### Exercise aim
Reproduce the first line and every line after it, exactly, through the one containing "at unit distance". Leave out the rest.
====
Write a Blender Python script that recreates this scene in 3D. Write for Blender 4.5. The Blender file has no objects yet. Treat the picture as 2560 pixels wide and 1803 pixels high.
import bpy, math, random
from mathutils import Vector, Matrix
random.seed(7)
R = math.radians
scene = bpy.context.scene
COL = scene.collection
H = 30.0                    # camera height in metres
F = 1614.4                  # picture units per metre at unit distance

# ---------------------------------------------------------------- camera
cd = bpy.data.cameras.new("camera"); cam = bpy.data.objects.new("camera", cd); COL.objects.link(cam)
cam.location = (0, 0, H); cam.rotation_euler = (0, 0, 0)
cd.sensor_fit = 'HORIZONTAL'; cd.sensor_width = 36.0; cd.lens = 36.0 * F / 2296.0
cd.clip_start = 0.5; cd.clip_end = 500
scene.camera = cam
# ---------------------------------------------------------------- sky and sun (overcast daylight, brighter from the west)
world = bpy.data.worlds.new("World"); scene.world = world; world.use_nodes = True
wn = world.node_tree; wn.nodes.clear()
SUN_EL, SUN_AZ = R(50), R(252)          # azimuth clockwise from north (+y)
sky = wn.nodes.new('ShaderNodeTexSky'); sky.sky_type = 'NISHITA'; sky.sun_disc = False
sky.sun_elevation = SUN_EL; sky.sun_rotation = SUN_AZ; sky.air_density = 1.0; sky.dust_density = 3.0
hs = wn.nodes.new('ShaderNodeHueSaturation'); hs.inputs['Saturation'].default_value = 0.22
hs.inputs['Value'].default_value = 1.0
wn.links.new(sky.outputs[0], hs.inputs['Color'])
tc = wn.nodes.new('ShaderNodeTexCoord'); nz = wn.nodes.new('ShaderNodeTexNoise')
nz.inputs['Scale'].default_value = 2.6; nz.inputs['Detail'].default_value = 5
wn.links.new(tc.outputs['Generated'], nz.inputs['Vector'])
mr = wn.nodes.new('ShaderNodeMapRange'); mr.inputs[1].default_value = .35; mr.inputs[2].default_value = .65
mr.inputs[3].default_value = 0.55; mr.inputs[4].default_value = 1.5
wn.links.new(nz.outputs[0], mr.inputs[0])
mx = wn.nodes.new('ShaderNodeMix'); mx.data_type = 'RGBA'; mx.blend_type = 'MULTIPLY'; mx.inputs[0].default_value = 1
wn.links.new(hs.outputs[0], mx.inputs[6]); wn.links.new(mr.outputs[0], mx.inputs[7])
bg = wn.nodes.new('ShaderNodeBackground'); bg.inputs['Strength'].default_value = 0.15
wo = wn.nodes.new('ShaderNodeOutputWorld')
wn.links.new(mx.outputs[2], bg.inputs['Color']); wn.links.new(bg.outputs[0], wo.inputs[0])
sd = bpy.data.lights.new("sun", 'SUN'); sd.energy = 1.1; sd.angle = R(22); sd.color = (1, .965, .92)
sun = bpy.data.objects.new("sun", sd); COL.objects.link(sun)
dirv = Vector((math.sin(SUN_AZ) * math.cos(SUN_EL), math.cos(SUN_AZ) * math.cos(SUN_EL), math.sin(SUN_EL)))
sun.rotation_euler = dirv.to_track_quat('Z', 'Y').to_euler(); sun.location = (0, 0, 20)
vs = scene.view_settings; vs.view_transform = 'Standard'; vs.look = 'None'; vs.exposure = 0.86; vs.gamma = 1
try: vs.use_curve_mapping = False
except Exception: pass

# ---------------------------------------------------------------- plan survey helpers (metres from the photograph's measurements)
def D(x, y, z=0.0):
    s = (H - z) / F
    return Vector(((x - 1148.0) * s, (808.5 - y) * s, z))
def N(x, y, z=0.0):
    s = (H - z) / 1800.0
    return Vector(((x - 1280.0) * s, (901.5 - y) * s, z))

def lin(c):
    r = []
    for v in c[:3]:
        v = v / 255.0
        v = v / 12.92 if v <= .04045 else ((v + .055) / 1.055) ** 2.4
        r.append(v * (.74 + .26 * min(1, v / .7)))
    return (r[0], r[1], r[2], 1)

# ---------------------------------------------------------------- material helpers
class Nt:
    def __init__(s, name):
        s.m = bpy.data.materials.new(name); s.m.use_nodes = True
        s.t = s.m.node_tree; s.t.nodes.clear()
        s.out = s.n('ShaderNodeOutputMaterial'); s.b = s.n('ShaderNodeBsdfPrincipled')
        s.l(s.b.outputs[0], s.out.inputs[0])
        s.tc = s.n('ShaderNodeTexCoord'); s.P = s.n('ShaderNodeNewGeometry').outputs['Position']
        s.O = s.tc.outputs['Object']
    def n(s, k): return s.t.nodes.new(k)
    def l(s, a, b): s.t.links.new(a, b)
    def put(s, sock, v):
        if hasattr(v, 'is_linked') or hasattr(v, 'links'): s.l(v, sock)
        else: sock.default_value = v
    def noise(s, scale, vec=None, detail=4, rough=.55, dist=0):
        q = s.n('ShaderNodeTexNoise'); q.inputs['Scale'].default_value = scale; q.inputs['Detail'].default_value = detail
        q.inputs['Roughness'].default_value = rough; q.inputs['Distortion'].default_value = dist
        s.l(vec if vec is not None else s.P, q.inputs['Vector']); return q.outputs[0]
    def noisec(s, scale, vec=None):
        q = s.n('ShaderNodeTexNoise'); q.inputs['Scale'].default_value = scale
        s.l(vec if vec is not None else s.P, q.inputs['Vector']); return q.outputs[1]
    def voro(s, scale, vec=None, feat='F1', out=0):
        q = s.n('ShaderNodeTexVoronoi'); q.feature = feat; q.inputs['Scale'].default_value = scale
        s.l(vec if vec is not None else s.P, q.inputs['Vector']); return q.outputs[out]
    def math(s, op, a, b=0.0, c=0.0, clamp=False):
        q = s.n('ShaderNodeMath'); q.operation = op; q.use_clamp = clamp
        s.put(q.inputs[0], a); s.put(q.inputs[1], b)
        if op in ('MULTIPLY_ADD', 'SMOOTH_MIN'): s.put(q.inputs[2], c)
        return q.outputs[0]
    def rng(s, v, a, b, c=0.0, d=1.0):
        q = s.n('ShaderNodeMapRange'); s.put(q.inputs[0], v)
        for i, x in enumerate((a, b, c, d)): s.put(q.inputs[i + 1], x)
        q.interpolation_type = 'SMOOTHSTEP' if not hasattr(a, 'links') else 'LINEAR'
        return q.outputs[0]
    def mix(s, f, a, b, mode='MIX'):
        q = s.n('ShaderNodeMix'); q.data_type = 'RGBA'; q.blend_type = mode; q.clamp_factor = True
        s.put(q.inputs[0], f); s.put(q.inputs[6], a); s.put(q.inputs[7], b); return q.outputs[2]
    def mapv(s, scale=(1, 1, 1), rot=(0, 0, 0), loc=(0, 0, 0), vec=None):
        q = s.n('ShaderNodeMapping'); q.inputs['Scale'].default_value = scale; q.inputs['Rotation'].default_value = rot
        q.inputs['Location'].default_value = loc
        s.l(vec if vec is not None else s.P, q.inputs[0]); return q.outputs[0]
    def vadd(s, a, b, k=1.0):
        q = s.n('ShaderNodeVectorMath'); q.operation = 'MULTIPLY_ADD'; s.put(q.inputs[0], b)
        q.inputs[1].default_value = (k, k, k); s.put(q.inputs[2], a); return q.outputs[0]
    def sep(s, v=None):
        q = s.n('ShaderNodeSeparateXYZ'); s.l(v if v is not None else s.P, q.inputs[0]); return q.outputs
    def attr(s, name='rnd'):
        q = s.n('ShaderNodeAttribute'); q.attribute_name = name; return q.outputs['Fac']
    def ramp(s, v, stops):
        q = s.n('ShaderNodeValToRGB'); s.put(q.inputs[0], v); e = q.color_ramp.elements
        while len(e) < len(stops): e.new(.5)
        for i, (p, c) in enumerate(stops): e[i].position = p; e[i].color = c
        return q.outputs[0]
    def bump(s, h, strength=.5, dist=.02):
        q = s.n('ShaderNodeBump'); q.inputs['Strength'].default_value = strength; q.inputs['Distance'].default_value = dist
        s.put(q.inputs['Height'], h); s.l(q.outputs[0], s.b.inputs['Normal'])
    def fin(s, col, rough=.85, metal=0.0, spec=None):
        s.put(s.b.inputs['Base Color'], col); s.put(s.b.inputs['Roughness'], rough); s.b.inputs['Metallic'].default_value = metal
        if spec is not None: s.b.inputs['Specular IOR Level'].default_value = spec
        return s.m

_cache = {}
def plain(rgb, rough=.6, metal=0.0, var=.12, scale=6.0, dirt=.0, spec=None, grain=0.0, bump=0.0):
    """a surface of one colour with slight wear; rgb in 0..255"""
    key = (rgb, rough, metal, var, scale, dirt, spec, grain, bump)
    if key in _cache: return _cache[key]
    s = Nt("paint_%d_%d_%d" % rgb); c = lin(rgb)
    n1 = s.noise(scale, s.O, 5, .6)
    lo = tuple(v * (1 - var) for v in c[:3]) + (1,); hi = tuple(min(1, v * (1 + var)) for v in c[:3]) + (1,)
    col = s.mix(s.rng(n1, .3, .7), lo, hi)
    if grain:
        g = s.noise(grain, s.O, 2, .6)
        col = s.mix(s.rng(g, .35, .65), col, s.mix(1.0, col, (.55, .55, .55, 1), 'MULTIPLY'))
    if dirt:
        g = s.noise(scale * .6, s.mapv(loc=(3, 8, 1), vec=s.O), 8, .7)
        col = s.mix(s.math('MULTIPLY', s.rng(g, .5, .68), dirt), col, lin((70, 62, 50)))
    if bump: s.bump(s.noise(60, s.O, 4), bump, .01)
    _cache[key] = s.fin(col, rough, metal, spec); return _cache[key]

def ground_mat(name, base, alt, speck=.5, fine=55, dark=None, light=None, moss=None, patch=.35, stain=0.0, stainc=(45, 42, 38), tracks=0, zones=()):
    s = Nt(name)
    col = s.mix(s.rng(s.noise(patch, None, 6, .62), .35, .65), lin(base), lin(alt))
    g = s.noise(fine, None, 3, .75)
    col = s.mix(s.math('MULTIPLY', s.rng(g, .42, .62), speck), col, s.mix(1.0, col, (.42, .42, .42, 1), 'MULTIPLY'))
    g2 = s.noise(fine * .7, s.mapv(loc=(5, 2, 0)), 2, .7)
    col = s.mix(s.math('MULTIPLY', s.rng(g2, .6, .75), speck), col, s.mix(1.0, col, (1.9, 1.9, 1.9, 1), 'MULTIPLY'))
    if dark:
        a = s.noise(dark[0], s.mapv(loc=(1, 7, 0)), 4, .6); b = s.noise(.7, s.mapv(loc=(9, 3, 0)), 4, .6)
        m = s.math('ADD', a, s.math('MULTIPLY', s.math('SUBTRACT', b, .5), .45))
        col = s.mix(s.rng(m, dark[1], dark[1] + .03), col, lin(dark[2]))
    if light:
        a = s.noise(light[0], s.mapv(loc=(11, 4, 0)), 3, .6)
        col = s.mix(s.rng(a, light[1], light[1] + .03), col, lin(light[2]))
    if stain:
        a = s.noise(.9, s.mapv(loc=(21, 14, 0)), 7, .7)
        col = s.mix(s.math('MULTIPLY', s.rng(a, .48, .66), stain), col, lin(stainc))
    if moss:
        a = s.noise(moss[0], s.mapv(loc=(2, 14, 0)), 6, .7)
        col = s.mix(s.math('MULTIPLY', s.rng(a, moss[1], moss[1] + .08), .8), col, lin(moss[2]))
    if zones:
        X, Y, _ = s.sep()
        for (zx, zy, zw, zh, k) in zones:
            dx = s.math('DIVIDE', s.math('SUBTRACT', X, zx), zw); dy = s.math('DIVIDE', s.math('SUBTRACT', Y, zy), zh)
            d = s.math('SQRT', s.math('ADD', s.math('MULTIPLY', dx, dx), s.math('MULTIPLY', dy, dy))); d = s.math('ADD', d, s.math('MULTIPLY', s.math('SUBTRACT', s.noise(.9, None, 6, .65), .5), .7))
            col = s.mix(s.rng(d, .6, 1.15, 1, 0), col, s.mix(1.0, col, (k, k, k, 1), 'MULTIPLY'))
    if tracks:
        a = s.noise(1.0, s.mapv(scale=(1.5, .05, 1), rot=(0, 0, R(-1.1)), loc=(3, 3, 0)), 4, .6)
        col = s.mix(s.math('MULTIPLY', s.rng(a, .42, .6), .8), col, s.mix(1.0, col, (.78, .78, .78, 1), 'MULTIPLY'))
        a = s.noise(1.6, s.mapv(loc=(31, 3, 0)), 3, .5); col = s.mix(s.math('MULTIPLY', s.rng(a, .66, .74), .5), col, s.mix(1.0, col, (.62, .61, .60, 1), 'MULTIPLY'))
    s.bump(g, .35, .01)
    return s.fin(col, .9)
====
### Output for this exercise
Write a Blender Python script that recreates this scene in 3D. Write for Blender 4.5. The Blender file has no objects yet. Treat the picture as 2560 pixels wide and 1803 pixels high.
import bpy, math, random
from mathutils import Vector, Matrix
random.seed(7)
R = math.radians
scene = bpy.context.scene
COL = scene.collection
H = 30.0                    # camera height in metres
F = 1614.4                  # picture units per metre at unit distance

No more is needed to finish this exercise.